#### Data segment ####
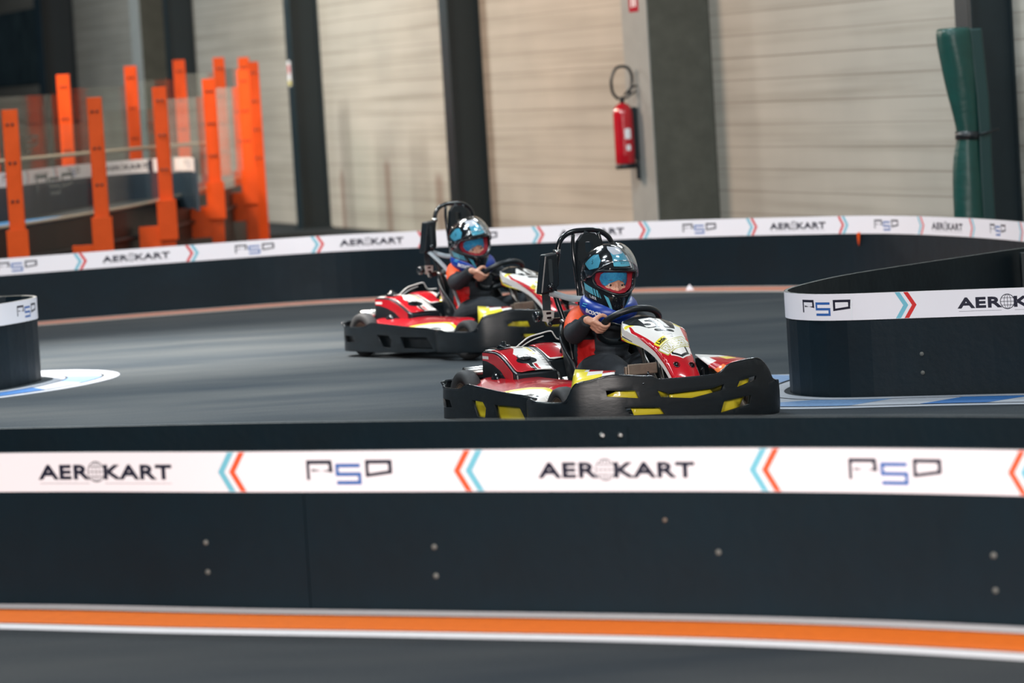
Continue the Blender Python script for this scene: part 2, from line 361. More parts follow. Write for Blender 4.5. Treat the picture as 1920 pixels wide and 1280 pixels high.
# banner artwork, in metres, centred at (x, 0); materials: 0 white 1 ink 2 red 3 light blue 4 blue
def aerokart(x, k=1.):
    sh = []
    h = .0405 * k
    a = text_loops('AER', h, sx=1.68, space=1.08); b = text_loops('KART', h, sx=1.68, space=1.08)
    wa, wb, g = width(a), width(b), .062 * k; x0 = x - (wa + wb + g) / 2
    sh += bold_text('AER', 1, h, .0065 * k, sx=1.68, at=(x0 + wa / 2, 0), space=1.08) + bold_text('KART', 1, h, .0065 * k, sx=1.68, at=(x0 + wa + g + wb / 2, 0), space=1.08)
    c = (x0 + wa + g / 2, .001); r = .031 * k
    sh.append((ribbon(circle(c, r, 28), .0034 * k, True), 1))
    sh.append((ribbon(circle(c, r, 20, .48), .0022 * k, True), 1))
    sh.append((ribbon([(c[0], c[1] - r), (c[0], c[1] + r)], .0024 * k), 1))
    for yy in (-.5, 0, .5):
        q = (1 - yy * yy) ** .5 * r; sh.append((ribbon([(c[0] - q, c[1] + yy * r), (c[0] + q, c[1] + yy * r)], .0022 * k), 1))
    sh.append(([[(x0, -.0345 * k), (x0 + wa + .004, -.0345 * k), (x0 + wa + .004, -.0358 * k), (x0, -.0358 * k)]], 1))
    sh.append(([[(x0 + wa + g, -.0345 * k), (x0 + wa + g + wb, -.0345 * k), (x0 + wa + g + wb, -.0358 * k), (x0 + wa + g, -.0358 * k)]], 1))
    return sh
def psd(x, k=1.):
    u = .31 * k; h = .062 * k; X = x - u / 2; T = .010 * k
    f = lambda a, b: (X + a * u, (b - .42) * h)
    return [([[f(0, .0), f(0, 1), f(.30, 1), f(.31, .36), f(.06, .56), f(.06, .42), f(.262, .50), f(.262, .80), f(.036, .80), f(.036, 0)]], 1),
            (ribbon([f(.63, .72), f(.36, .72), f(.36, .28), f(.62, .28), f(.62, -.15), f(.35, -.15)], T * 1.2), 4),
            ([[f(.69, .12), f(.69, 1), f(1, 1), f(1, .30)], [f(.730, .32), f(.730, .80), f(.955, .80), f(.955, .46)]], 1)]
def chev(x, left, order, half=.0625):
    """order 'br': light blue first then red, seen left to right"""
    d = -.040 if left else .040; sh = []
    for i, ch in enumerate(order):
        xx = x + (i - .5) * .042 - d / 2; w_ = .0115 if ch == 'r' else .0125
        sh.append(([[(xx - w_, half), (xx + w_, half), (xx + d + w_, 0), (xx + w_, -half), (xx - w_, -half), (xx + d - w_, 0)]], 2 if ch == 'r' else 3))
    return sh

class Path:
    def __init__(s, pts, sub=10, closed=False):
        P, _ = smooth_path([V((p[0], p[1], 0)) for p in pts], [0] * len(pts), sub, closed)
        s.p = np.array([(q.x, q.y) for q in P]); s.d = np.r_[0, np.cumsum(np.hypot(*np.diff(s.p, axis=0).T))]; s.L = float(s.d[-1])
    def at(s, q):
        return float(np.interp(q, s.d, s.p[:, 0])), float(np.interp(q, s.d, s.p[:, 1]))
    def nrm(s, q):
        a = s.at(max(q - .03, 0)); b = s.at(min(q + .03, s.L)); dx, dy = b[0] - a[0], b[1] - a[1]; l = math.hypot(dx, dy) or 1
        return dy / l, -dx / l           # right-hand side of travel
    def off(s, q, o): x, y = s.at(q); n = s.nrm(q); return x + n[0] * o, y + n[1] * o
    def find(s, x, y): return float(s.d[np.argmin((s.p[:, 0] - x) ** 2 + (s.p[:, 1] - y) ** 2)])

def wall_strip(path, q0, q1, z0, z1, th, name, mats, parent, rim=True):
    """upright sheet along a path; material 0 faces, 1 top edge"""
    b = MB(); n = max(2, int((q1 - q0) / .12)); rings = []
    for i in range(n + 1):
        q = q0 + (q1 - q0) * i / n; x, y = path.off(q, 0); x2, y2 = path.off(q, -th); rings.append([(x, y, z0), (x, y, z1), (x2, y2, z1), (x2, y2, z0)])
    vs = [p for r_ in rings for p in r_]; fs = []; ms = []
    for i in range(n):
        for j in range(4): fs.append((i * 4 + j, i * 4 + (j + 1) % 4, i * 4 + 4 + (j + 1) % 4, i * 4 + 4 + j)); ms.append(1 if j == 1 else 0)
    fs += [(0, 1, 2, 3), tuple(n * 4 + j for j in (3, 2, 1, 0))]; ms += [0, 0]
    b.add(vs, fs); b.m = ms
    return b.build(name, mats, parent)
BM = [m_white, m_ink, m_red, m_lblue, m_blue]
def banner(path, q0, q1, ztop, parent, arts, name='banner', hh=.128, red=m_red, out=.003):
    zc = ztop - hh / 2
    wp = lambda s_, t: (*path.off(s_, out), zc + t)
    mats = [m_white, m_ink, red, m_lblue, m_blue]
    o = panel(name, [(q0, -hh / 2), (q1, -hh / 2), (q1, hh / 2), (q0, hh / 2)], mats, wp, arts, step=.064, parent=parent)
    o['label'] = 'white sponsor strip with dark lettering and red and blue chevrons'
    return o
def bolt(parent, p, n, r=.014, m_=None, name='bolt'):
    b = MB(); p = V(p); n = V(n).normalized()
    b.lathe([(.001, .004), (r, .004), (r, -.002), (.001, -.002)], p, n, 14, 0, False)
    b.lathe([(.001, .010), (r * .5, .009), (r * .55, .002), (.001, .002)], p, n, 10, 0, False)
    return b.build(name, m_ or m_edge, parent)

# ---------------------------------------------------------------- room shell
PW = V((1.86, 33.0, 0)); DW = V((-.290, .957, 0)); NW = V((-.957, -.290, 0))     # long side wall: runs away to the left
def WP(t, off, z): return PW + DW * t + NW * off + V((0, 0, z))
wall_rz = math.atan2(DW.y, DW.x)
b = MB(); b.add([(-45, -2, 0), (14, -2, 0), (14, 80, 0), (-45, 80, 0)], [(0, 1, 2, 3)]); floor = struct(b.build('floor', m_floor))
b = MB(); b.box((-15.5, 39, 7.1), (60, 82, .2)); struct(b.build('ceiling', mat('ceiling_grey', (.12, .13, .13, 1), .8)))
b = MB(); b.add([(-34, 0, 0), (47, 0, 0), (47, 0, 7), (-34, 0, 7), (-34, -.2, 0), (47, -.2, 0), (47, -.2, 7), (-34, -.2, 7)], [(0, 1, 2, 3), (7, 6, 5, 4), (0, 4, 5, 1), (3, 2, 6, 7), (0, 3, 7, 4), (1, 5, 6, 2)])
o = struct(b.build('wall_right', m_wall)); o.location = PW; o.rotation_euler = (0, 0, wall_rz); o.scale = (1, 1, 1)
def steel_column(t, d=.32, w_=.30, label=''):
    c = thing('steel_column', label, 'column', WP(t, 0, 0), wall_rz, 'dark steel columns along the wall')
    b = MB()      # local x along wall (away), y = out of the wall (left of travel)
    b.box((0, .011, 3.45), (w_, .02, 6.9)); b.box((0, d, 3.45), (w_, .02, 6.9)); b.box((0, d / 2, 3.45), (.02, d, 6.9)); b.box((0, d / 2, .01), (w_ + .1, d + .08, .02))
    b.box((-.10, d / 2 + .01, 3.45), (.012, d, 6.9))
    b.build('column_profile', m_steelblk, c); return c
def concrete_column(t, d=.56, w_=.68, label=''):
    c = thing('concrete_column', label, 'column', WP(t, 0, 0), wall_rz, None)
    b = MB(); b.box((w_ / 2, d / 2, 3.45), (w_, d, 6.9)); b.build('column_shaft', m_conc, c, .015)
    b = MB(); b.box((w_ / 2, d + .004, 3.45), (w_ - .02, .008, 6.9)); o = b.build('pale_face', m_concl, c); o['label'] = 'pale outer face'  # outer face in a paler tone than the shaft
    return c
steel_column(-6.05, .31, .28, label='dark steel column behind the green rolled tarp')
steel_column(7.0, .34, label='dark steel column on the wall behind the rear kart driver')
steel_column(13.7, .34, label='dark steel column with a small label, right of the orange posts')
steel_column(20.6, .34, label='dark steel column behind the orange posts, beside the farther concrete column')
steel_column(29.5, .5, .6, label='wide dark steel column farthest back, beside the dark poster')
concrete_column(0, label='grey concrete column carrying the red fire extinguisher')
concrete_column(21.3, label='grey concrete column far back behind the orange posts')
# small sign plates
def plate(name, label, t, off, z, w_, h_, mats, shapes):
    wp = lambda s_, q: WP(t - s_, off, z + q)
    o = panel(name, rrect(0, 0, w_, h_, .01), mats, wp, shapes, step=.03, thick=.006, smooth=False)
    tag(o, label, 'sign'); return o
plate('extinguisher_sign', 'red sign with white pictogram high on the pale column face', .33, .572, 2.24, .24, .20, [m_ered, m_pwhite], [([rrect(-.04, 0, .04, .12, .01)], 1), ([rrect(.04, 0, .05, .11, .01)], 1)])
o = plate('column_label', 'small white and yellow label on the dark steel column', 13.7, .366, 1.86, .13, .30, [m_pwhite, m_kyel, m_red], [([[(-.06, -.14), (.06, -.14), (.06, -.09), (-.06, -.09)]], 1), ([[(-.04, .0), (.04, .0), (.04, .1), (-.04, .1)]], 2)])
o = panel('wall_poster', [(-2.6, -.55), (3.0, -.55), (3.0, .70), (-2.6, .70)], [m_poster], lambda s_, q: WP(35 - s_, .06, 2.6 + q), step=.5, thick=.02, smooth=False)
tag(o, 'large dark poster hanging on the wall at the far end', 'poster')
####
Count the lines of the data that include the string "high", and give only that number.

2